#### Information provided ####
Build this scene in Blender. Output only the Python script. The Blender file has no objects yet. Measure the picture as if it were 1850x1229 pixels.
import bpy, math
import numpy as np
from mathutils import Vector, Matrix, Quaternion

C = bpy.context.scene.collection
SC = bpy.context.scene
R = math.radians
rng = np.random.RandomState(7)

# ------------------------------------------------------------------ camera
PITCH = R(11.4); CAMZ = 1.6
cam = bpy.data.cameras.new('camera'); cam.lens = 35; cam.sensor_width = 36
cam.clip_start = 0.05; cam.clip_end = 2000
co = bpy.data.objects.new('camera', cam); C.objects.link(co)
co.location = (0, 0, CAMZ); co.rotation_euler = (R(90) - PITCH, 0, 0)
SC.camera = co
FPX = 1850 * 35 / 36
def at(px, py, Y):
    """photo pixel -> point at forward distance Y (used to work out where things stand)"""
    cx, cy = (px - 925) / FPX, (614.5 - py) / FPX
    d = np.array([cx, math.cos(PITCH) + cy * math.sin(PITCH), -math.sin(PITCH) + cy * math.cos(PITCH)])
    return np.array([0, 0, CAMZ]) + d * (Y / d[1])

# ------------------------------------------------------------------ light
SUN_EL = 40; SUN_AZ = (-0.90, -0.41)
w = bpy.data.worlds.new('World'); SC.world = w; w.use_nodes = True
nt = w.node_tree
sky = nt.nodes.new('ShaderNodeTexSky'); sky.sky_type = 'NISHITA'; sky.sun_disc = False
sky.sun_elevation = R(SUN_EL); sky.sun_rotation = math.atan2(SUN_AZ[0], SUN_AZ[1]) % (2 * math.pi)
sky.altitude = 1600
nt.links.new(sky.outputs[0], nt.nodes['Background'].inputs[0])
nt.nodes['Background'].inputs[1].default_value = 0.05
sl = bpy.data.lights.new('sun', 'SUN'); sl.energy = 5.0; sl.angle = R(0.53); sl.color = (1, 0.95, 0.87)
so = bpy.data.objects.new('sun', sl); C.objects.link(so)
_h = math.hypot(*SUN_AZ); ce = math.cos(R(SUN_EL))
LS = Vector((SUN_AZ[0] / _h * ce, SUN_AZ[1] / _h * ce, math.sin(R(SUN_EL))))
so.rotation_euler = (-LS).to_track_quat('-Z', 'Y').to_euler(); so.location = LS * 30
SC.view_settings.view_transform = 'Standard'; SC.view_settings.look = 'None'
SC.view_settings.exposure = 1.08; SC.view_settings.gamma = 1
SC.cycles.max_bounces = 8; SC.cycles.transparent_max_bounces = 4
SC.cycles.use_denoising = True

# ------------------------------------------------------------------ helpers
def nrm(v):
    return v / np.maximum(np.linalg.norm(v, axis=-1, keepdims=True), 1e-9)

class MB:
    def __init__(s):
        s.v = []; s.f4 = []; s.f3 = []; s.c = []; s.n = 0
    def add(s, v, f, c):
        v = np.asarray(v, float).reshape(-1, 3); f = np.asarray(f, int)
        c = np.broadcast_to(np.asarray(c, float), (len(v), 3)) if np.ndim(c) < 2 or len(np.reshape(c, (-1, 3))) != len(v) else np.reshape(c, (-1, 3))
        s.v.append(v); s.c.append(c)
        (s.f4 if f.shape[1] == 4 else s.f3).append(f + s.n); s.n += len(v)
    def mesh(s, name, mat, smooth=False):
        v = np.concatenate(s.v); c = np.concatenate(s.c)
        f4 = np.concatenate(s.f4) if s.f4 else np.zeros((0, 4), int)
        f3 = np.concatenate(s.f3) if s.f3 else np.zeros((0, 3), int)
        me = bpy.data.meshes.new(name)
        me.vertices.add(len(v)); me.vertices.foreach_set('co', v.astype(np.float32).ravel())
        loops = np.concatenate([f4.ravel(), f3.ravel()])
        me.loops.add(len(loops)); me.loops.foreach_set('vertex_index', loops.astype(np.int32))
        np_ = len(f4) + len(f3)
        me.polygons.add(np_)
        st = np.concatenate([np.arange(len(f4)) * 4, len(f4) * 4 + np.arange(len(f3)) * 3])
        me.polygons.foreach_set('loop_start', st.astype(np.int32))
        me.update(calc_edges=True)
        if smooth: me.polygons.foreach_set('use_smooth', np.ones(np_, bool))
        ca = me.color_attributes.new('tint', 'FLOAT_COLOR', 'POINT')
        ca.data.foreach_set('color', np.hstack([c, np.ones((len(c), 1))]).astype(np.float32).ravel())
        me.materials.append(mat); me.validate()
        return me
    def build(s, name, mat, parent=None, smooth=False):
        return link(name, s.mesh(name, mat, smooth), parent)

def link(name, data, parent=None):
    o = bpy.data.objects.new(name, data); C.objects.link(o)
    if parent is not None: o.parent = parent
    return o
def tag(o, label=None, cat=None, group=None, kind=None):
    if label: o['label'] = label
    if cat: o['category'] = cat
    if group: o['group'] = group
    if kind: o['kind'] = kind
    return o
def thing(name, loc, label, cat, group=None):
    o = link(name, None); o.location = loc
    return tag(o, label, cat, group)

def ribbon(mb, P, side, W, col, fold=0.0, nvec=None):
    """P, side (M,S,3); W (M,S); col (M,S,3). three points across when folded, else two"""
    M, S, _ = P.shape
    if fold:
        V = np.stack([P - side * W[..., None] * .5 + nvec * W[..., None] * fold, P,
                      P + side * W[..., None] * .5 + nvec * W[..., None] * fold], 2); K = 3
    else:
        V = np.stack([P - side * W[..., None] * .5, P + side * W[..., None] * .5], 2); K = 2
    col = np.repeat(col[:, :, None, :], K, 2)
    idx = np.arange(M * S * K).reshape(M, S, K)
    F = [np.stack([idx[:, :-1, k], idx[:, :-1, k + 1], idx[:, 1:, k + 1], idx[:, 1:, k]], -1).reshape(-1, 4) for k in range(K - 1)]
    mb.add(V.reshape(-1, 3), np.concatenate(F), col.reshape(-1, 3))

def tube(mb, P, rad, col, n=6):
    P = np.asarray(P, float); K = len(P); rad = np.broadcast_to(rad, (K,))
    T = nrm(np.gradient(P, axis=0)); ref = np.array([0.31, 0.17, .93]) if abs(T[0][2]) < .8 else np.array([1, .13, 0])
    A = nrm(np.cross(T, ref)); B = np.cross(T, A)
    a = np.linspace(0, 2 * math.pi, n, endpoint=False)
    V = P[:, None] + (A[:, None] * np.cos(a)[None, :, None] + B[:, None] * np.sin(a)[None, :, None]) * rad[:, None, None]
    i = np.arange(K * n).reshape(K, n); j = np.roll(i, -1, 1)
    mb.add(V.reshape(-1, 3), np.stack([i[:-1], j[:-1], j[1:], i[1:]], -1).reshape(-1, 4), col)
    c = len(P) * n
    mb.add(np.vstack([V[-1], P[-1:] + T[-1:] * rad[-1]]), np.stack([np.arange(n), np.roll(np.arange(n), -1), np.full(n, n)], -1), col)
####
*Objective*: Lines from the beginning of the data above through the line containing "SC.cycles.use_denoising = True" are to be returned exactly, and no others.

*Response for this exercise*:
Build this scene in Blender. Output only the Python script. The Blender file has no objects yet. Measure the picture as if it were 1850x1229 pixels.
import bpy, math
import numpy as np
from mathutils import Vector, Matrix, Quaternion

C = bpy.context.scene.collection
SC = bpy.context.scene
R = math.radians
rng = np.random.RandomState(7)

# ------------------------------------------------------------------ camera
PITCH = R(11.4); CAMZ = 1.6
cam = bpy.data.cameras.new('camera'); cam.lens = 35; cam.sensor_width = 36
cam.clip_start = 0.05; cam.clip_end = 2000
co = bpy.data.objects.new('camera', cam); C.objects.link(co)
co.location = (0, 0, CAMZ); co.rotation_euler = (R(90) - PITCH, 0, 0)
SC.camera = co
FPX = 1850 * 35 / 36
def at(px, py, Y):
    """photo pixel -> point at forward distance Y (used to work out where things stand)"""
    cx, cy = (px - 925) / FPX, (614.5 - py) / FPX
    d = np.array([cx, math.cos(PITCH) + cy * math.sin(PITCH), -math.sin(PITCH) + cy * math.cos(PITCH)])
    return np.array([0, 0, CAMZ]) + d * (Y / d[1])

# ------------------------------------------------------------------ light
SUN_EL = 40; SUN_AZ = (-0.90, -0.41)
w = bpy.data.worlds.new('World'); SC.world = w; w.use_nodes = True
nt = w.node_tree
sky = nt.nodes.new('ShaderNodeTexSky'); sky.sky_type = 'NISHITA'; sky.sun_disc = False
sky.sun_elevation = R(SUN_EL); sky.sun_rotation = math.atan2(SUN_AZ[0], SUN_AZ[1]) % (2 * math.pi)
sky.altitude = 1600
nt.links.new(sky.outputs[0], nt.nodes['Background'].inputs[0])
nt.nodes['Background'].inputs[1].default_value = 0.05
sl = bpy.data.lights.new('sun', 'SUN'); sl.energy = 5.0; sl.angle = R(0.53); sl.color = (1, 0.95, 0.87)
so = bpy.data.objects.new('sun', sl); C.objects.link(so)
_h = math.hypot(*SUN_AZ); ce = math.cos(R(SUN_EL))
LS = Vector((SUN_AZ[0] / _h * ce, SUN_AZ[1] / _h * ce, math.sin(R(SUN_EL))))
so.rotation_euler = (-LS).to_track_quat('-Z', 'Y').to_euler(); so.location = LS * 30
SC.view_settings.view_transform = 'Standard'; SC.view_settings.look = 'None'
SC.view_settings.exposure = 1.08; SC.view_settings.gamma = 1
SC.cycles.max_bounces = 8; SC.cycles.transparent_max_bounces = 4
SC.cycles.use_denoising = True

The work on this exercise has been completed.